▶ **SOURCE EXCERPT**:
______
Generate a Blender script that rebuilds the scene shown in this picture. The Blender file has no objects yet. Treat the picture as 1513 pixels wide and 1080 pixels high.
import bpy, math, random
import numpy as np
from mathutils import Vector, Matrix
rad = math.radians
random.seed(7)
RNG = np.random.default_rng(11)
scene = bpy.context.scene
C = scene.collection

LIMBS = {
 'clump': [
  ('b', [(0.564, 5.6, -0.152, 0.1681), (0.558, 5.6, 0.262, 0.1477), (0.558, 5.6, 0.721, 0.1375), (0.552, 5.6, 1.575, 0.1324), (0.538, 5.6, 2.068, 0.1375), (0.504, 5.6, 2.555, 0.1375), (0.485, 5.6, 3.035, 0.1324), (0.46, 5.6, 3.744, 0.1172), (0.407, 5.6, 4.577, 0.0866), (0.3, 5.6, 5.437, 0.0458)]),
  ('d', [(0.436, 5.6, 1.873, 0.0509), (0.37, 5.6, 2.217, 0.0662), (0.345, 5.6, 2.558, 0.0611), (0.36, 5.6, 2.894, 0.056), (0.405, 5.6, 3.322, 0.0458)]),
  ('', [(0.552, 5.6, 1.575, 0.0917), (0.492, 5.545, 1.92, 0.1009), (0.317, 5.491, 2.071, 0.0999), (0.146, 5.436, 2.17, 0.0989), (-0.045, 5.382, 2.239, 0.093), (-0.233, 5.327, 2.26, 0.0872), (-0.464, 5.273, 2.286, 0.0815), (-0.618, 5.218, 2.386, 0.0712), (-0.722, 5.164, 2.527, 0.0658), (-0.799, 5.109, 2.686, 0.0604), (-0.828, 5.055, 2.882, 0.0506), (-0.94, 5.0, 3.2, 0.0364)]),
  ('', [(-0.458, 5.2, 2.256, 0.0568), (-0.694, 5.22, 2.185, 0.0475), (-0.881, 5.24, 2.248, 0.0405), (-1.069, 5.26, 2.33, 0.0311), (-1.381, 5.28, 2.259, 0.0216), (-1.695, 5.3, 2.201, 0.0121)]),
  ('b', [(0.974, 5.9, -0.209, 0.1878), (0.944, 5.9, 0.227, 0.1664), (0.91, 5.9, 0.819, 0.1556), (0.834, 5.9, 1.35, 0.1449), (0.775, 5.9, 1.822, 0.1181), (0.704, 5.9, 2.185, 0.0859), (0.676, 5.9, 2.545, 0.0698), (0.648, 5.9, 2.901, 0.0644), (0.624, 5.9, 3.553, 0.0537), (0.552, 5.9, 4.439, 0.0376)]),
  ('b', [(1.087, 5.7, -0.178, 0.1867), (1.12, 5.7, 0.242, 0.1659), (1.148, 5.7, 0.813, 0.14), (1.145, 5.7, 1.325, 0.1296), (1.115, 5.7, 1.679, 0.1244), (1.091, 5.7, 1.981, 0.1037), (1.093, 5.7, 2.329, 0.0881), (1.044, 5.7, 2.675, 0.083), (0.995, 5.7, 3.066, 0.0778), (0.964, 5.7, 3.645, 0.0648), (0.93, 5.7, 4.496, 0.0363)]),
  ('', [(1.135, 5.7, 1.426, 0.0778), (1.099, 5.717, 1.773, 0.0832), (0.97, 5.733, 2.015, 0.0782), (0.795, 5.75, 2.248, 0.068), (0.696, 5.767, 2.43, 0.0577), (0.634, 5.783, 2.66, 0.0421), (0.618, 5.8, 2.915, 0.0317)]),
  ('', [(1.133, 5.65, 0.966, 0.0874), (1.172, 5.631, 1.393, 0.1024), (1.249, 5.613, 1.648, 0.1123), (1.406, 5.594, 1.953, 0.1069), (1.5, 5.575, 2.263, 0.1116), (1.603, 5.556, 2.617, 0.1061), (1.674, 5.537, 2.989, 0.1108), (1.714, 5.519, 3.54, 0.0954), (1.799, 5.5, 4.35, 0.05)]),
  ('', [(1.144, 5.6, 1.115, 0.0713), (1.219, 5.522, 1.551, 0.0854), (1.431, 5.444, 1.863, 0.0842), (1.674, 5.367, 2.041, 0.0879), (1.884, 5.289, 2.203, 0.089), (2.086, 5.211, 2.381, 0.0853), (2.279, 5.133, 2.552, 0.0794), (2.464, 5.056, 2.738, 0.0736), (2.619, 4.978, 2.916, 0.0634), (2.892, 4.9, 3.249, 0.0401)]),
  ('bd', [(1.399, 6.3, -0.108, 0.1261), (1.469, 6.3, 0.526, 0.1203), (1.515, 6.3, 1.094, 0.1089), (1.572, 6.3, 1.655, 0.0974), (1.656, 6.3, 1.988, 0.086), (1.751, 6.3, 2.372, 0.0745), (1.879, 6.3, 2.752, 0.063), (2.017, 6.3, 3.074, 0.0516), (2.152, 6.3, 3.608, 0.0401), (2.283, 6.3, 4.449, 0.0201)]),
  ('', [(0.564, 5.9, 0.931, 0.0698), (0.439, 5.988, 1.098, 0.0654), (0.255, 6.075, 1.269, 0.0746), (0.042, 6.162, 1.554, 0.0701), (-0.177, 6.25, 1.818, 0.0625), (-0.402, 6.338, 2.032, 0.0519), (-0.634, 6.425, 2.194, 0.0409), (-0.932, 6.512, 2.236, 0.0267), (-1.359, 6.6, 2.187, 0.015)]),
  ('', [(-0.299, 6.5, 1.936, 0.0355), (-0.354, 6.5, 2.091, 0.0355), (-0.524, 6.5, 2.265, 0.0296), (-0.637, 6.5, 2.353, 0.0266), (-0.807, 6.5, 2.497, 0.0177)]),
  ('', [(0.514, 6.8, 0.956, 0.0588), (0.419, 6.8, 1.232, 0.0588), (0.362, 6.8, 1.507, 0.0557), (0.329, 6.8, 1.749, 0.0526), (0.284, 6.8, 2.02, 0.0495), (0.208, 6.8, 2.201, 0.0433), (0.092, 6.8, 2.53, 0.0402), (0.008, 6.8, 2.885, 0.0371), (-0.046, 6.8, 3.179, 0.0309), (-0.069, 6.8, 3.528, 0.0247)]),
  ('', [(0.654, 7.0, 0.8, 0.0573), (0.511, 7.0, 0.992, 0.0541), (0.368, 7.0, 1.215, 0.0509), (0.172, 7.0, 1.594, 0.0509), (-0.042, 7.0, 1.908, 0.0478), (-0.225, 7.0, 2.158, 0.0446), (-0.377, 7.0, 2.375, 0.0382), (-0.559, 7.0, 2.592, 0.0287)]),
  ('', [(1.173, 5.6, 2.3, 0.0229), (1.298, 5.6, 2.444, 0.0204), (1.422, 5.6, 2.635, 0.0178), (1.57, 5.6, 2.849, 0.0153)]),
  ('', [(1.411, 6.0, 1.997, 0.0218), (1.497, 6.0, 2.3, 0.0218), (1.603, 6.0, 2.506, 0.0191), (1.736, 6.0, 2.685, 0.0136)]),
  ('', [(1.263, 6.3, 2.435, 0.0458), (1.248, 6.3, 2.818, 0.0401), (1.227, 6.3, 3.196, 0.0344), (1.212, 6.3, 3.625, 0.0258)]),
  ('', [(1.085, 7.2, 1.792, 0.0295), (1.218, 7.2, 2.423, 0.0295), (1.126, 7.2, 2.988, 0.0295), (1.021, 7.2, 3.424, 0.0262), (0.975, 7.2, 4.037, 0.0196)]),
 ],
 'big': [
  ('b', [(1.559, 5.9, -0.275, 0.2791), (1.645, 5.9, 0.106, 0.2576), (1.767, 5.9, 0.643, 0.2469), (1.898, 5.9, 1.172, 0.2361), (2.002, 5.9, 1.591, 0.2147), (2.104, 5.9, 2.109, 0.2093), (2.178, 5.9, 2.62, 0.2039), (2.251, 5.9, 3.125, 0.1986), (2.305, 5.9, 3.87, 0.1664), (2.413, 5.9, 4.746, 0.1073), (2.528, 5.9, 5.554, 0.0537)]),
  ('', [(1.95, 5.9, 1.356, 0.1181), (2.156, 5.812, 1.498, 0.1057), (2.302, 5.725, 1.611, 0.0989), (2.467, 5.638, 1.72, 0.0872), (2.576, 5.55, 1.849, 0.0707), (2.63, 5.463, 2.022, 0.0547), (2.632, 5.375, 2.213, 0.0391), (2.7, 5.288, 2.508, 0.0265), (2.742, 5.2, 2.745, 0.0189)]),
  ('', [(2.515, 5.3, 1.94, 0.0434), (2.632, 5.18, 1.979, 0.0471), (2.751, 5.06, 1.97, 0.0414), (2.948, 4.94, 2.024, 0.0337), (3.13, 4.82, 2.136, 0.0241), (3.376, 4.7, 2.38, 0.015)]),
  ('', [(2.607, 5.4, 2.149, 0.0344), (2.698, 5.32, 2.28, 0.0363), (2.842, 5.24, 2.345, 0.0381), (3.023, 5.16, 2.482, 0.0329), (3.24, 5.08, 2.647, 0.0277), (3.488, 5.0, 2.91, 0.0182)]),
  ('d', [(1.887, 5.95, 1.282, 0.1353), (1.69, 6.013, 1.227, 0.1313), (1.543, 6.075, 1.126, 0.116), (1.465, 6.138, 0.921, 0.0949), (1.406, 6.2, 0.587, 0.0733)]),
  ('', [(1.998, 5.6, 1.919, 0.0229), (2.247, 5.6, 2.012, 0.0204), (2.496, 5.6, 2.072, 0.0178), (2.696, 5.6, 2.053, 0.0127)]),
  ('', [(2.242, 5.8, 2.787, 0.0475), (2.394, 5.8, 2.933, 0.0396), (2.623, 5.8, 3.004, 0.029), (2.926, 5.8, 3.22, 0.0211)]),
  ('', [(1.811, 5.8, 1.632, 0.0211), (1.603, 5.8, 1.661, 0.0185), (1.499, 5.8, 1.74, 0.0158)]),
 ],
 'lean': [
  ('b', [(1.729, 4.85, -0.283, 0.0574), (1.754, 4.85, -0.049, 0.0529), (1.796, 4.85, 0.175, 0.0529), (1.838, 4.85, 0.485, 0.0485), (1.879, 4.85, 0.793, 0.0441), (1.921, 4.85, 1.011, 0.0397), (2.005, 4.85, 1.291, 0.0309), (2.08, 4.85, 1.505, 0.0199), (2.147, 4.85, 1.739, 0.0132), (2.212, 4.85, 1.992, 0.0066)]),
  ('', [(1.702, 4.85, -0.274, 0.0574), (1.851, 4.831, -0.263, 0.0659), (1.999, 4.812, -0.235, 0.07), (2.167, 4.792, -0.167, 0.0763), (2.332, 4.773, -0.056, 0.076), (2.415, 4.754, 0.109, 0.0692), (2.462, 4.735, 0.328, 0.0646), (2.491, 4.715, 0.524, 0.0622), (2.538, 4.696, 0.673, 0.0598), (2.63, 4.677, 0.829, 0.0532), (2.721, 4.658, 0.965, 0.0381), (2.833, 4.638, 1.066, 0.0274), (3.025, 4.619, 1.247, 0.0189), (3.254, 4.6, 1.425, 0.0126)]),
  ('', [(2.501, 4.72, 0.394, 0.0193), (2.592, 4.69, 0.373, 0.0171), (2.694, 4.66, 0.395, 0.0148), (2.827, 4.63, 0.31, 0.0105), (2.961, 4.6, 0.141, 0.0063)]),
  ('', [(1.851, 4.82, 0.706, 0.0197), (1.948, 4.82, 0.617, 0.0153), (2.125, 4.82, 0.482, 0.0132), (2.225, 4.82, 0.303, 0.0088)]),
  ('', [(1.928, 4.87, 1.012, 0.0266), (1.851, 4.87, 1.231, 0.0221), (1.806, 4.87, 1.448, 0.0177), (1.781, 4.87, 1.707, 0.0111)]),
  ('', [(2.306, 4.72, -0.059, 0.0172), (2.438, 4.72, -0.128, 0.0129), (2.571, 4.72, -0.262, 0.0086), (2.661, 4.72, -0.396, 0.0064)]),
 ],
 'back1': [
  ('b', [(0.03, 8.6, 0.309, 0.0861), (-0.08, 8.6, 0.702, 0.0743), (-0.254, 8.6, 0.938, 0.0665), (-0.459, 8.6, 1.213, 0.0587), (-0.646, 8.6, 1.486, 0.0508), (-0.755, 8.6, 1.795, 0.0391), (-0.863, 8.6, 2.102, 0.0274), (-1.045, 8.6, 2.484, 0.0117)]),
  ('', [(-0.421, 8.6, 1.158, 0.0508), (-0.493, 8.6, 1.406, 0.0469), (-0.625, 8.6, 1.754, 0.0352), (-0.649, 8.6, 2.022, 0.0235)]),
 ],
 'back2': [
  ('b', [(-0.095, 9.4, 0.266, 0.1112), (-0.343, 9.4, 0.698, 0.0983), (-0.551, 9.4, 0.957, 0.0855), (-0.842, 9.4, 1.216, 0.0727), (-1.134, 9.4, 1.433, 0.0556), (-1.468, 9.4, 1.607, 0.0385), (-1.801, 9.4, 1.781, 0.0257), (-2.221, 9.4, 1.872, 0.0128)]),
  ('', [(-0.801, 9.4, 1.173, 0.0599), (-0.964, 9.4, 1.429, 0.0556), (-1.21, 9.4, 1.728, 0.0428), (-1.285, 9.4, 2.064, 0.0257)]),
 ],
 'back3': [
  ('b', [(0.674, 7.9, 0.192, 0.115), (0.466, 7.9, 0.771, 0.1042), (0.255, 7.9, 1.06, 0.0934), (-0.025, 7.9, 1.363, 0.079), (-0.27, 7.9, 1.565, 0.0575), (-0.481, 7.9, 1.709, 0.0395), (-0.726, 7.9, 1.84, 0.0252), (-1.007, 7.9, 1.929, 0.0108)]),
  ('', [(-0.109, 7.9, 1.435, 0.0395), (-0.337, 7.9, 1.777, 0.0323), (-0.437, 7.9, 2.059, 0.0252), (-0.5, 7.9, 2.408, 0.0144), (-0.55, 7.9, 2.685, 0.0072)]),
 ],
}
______
▶ **EXERCISE TASK**:
Restate the listing exactly, starting at its first line and ending at the line where "C = scene.collection" occurs; include both and no other lines.

▶ **WRITTEN REPLY**:
Generate a Blender script that rebuilds the scene shown in this picture. The Blender file has no objects yet. Treat the picture as 1513 pixels wide and 1080 pixels high.
import bpy, math, random
import numpy as np
from mathutils import Vector, Matrix
rad = math.radians
random.seed(7)
RNG = np.random.default_rng(11)
scene = bpy.context.scene
C = scene.collection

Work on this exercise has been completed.